The economics literature may not be an obvious source of insight into improving the effectiveness of social services. For many, economics has strong associations with for-profit (FP) firms and with competitive markets for consumer goods, labour and financial capital. Social services appear divorced from such FPs and markets.

Yet, the economics discipline has devoted much thought and attention to the study of “markets” with complex features such as those arising in social services, and analysed social services specifically. Further, many of the issues that arise in commissioning, purchasing and contracting – topics relevant to the Productivity Commission’s current state sector productivity inquiry – are common to social services and other types of services. Those issues are well-studied in the economics literature.

At this roundtable Dr Richard Meade will present a survey of economic literature relevant to understanding social services. This will be based on work that he completed for the Productivity Commission’s inquiry into more effective social services (see link here).

Please note that RSVPs are essential and places will be allocated on a first come, first served basis. 

Through Cognitus, Richard has been providing economic analysis, advice, research and representation to public, private and Māori organisations across a diverse range of sectors, since 2002. Through university associations, he conducts academic research, and teaches in industrial organisation, environmental economics and corporate finance.
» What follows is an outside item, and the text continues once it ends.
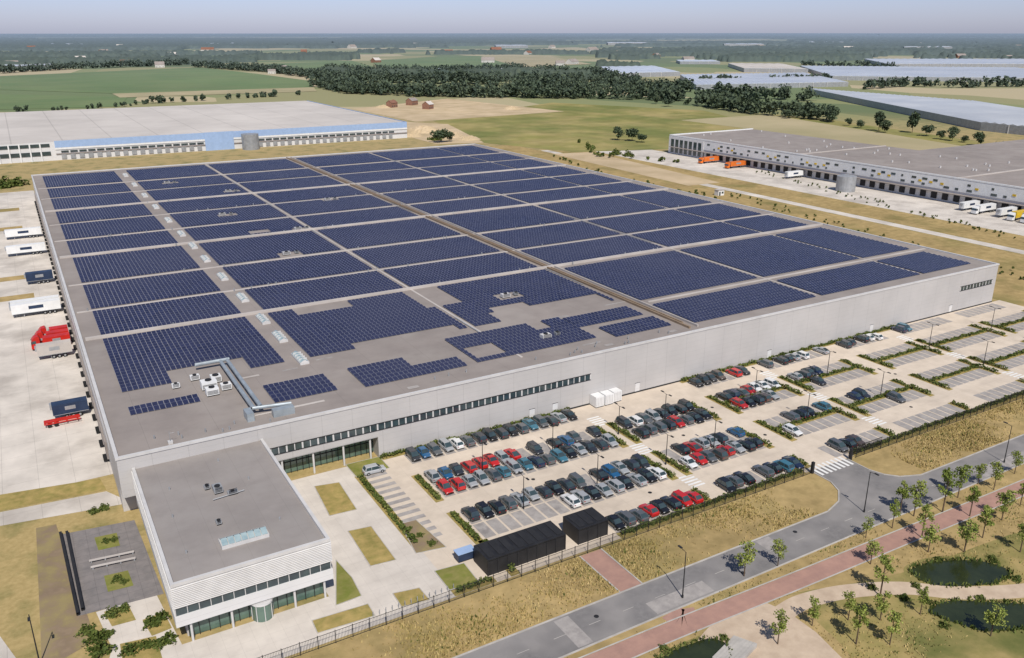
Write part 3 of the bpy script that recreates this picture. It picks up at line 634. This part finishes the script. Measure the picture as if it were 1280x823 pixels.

He regularly presents at policy and academic seminars, workshops and conferences, locally and abroad.

Richard spent five years at Toulouse School of Economics, where he was awarded a PhD with Distinction in Industrial Organisation and Regulation in 2014. Prior to his graduate studies he was a Research Associate at the New Zealand Institute of Competition and Regulation (ISCR), with which he was associated from 2001-2011. His research there focused on the organisation and regulation of sectors such as electricity and agriculture, as well as climate change policy. He regularly presented on these themes at academic workshops and conferences, and to policy-oriented public audiences.

Richard’s research interests include industrial organisation (i.e. competition economics), regulation, institutional economics, and contract theory (i.e. theory of incentives).